§ **TASK INSTRUCTIONS**: Pictures stay out. Extract the lines below from the first one through the line with "bg.inputs[1].default_value = 0.22", both included.

§ **DATASET EXTRACT**:

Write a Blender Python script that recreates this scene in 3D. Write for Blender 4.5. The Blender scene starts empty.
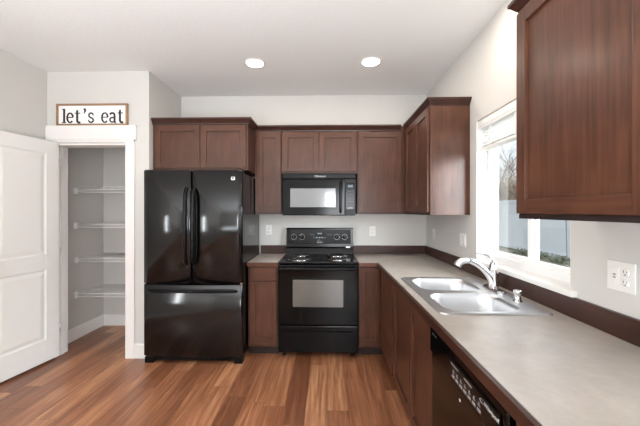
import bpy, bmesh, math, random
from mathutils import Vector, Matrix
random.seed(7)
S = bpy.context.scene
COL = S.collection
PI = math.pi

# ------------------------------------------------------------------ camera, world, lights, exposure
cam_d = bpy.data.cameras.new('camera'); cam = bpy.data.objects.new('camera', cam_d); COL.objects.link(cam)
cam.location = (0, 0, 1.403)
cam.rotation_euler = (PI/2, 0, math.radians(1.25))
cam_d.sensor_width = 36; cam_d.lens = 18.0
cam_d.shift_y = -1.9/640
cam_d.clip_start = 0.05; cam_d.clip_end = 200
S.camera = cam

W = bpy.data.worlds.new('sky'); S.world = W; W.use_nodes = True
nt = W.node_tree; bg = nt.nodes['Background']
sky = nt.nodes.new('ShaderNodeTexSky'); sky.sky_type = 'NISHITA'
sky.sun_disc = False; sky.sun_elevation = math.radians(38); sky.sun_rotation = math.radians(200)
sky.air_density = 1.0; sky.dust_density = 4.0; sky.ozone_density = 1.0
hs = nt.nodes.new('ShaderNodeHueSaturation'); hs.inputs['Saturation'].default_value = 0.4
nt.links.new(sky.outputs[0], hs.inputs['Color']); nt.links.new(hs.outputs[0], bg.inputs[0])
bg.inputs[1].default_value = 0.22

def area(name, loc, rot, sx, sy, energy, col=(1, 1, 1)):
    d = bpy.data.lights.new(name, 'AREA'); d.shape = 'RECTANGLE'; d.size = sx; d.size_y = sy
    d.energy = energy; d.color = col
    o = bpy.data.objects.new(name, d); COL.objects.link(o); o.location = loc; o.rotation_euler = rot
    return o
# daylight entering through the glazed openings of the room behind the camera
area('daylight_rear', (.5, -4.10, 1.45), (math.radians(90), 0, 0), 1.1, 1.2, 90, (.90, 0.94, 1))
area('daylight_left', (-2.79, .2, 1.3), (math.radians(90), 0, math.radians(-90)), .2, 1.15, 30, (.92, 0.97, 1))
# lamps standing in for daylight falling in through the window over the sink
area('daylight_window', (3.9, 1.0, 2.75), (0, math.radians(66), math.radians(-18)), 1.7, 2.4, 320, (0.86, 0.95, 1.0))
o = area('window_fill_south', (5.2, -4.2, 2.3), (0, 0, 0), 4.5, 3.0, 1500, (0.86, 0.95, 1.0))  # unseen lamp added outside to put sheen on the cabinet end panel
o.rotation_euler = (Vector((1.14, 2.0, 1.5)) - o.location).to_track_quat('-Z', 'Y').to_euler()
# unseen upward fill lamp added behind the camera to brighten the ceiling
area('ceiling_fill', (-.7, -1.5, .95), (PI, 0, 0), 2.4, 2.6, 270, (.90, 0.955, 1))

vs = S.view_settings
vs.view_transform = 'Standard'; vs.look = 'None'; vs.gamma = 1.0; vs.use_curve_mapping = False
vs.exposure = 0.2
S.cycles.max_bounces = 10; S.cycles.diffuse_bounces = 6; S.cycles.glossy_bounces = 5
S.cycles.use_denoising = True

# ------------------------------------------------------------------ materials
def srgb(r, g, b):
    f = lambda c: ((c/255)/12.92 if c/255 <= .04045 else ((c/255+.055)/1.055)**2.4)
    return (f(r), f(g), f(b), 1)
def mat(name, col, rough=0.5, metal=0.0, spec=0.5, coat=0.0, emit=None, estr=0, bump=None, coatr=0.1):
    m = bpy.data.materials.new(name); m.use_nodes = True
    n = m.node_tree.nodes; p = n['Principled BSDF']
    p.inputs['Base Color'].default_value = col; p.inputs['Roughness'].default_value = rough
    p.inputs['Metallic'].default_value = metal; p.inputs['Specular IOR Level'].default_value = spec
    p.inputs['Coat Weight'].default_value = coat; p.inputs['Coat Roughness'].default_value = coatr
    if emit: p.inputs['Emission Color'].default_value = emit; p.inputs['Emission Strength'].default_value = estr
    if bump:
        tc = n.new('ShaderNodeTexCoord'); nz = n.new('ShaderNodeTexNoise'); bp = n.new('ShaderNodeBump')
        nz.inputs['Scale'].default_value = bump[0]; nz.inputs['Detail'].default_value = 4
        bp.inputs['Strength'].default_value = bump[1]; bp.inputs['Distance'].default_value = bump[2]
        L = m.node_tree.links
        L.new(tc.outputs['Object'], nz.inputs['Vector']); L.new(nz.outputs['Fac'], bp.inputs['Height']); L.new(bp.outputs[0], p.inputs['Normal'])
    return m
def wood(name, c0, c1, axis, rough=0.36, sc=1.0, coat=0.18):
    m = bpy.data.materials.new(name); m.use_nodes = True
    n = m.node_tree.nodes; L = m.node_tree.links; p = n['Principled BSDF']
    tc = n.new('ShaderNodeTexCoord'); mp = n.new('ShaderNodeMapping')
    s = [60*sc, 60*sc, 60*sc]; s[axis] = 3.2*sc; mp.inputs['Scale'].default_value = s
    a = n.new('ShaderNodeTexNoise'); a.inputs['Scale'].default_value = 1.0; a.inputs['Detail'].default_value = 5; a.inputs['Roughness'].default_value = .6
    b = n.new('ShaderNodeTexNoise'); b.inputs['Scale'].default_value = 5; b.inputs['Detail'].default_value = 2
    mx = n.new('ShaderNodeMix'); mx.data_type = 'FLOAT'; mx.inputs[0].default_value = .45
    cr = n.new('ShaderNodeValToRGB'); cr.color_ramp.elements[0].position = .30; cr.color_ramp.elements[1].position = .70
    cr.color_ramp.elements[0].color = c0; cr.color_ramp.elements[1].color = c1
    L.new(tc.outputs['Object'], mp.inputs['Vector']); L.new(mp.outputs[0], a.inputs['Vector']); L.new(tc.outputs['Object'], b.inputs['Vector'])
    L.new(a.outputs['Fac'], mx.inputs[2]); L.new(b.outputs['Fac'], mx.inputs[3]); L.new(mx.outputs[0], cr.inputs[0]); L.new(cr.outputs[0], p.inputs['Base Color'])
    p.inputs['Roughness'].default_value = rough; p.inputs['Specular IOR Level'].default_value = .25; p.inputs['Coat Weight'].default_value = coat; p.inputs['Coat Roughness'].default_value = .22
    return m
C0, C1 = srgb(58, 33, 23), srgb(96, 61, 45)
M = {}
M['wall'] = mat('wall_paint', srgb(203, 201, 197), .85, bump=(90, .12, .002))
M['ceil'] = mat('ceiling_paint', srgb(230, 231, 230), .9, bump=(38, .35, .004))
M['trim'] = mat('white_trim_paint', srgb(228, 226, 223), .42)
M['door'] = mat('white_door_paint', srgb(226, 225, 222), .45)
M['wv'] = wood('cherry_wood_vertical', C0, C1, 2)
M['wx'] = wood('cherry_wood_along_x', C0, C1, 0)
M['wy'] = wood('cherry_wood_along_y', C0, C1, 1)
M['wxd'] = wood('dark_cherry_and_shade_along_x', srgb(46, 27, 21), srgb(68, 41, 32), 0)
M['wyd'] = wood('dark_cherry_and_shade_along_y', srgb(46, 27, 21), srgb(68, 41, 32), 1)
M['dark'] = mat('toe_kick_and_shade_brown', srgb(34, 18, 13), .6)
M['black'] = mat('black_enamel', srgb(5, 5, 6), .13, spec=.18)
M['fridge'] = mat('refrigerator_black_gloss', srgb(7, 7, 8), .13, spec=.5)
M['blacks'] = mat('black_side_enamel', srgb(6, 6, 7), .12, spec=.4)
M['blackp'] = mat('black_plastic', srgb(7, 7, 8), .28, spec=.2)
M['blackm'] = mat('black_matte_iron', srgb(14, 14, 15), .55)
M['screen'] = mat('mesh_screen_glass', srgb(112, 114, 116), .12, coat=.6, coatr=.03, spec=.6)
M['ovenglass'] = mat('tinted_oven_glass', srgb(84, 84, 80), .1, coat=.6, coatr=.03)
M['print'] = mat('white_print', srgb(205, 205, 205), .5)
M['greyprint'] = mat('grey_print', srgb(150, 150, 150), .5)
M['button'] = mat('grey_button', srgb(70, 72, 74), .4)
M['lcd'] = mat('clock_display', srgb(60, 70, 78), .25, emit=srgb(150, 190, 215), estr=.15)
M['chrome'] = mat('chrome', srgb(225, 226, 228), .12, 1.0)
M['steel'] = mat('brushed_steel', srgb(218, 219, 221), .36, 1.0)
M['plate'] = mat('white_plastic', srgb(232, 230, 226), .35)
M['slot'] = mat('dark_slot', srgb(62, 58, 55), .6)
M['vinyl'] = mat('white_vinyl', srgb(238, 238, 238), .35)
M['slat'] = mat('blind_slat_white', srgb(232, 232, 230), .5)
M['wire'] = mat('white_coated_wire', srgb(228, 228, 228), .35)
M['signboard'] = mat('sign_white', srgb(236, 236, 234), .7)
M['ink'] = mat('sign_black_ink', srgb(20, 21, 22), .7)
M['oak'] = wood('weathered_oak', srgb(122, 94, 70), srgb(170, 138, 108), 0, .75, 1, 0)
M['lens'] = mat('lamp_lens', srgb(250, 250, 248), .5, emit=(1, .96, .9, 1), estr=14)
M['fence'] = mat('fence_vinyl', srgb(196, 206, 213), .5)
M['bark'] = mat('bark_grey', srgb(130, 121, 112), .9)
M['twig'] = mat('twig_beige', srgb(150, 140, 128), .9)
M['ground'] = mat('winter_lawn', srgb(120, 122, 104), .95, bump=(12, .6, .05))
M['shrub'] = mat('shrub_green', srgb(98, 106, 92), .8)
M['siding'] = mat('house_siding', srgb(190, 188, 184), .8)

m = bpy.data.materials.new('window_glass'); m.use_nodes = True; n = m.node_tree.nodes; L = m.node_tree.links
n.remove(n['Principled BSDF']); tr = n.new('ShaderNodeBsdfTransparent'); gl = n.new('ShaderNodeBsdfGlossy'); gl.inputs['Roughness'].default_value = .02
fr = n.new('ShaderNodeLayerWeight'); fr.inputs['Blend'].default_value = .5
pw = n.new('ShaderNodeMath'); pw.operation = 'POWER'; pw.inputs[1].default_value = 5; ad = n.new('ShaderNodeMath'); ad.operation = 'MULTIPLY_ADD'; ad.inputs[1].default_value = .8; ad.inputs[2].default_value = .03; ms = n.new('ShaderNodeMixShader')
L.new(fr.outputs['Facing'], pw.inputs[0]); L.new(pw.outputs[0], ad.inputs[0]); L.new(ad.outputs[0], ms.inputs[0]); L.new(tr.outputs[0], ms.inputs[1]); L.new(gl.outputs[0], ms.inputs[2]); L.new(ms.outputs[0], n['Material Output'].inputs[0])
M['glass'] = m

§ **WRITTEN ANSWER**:
Write a Blender Python script that recreates this scene in 3D. Write for Blender 4.5. The Blender scene starts empty.
import bpy, bmesh, math, random
from mathutils import Vector, Matrix
random.seed(7)
S = bpy.context.scene
COL = S.collection
PI = math.pi

# ------------------------------------------------------------------ camera, world, lights, exposure
cam_d = bpy.data.cameras.new('camera'); cam = bpy.data.objects.new('camera', cam_d); COL.objects.link(cam)
cam.location = (0, 0, 1.403)
cam.rotation_euler = (PI/2, 0, math.radians(1.25))
cam_d.sensor_width = 36; cam_d.lens = 18.0
cam_d.shift_y = -1.9/640
cam_d.clip_start = 0.05; cam_d.clip_end = 200
S.camera = cam

W = bpy.data.worlds.new('sky'); S.world = W; W.use_nodes = True
nt = W.node_tree; bg = nt.nodes['Background']
sky = nt.nodes.new('ShaderNodeTexSky'); sky.sky_type = 'NISHITA'
sky.sun_disc = False; sky.sun_elevation = math.radians(38); sky.sun_rotation = math.radians(200)
sky.air_density = 1.0; sky.dust_density = 4.0; sky.ozone_density = 1.0
hs = nt.nodes.new('ShaderNodeHueSaturation'); hs.inputs['Saturation'].default_value = 0.4
nt.links.new(sky.outputs[0], hs.inputs['Color']); nt.links.new(hs.outputs[0], bg.inputs[0])
bg.inputs[1].default_value = 0.22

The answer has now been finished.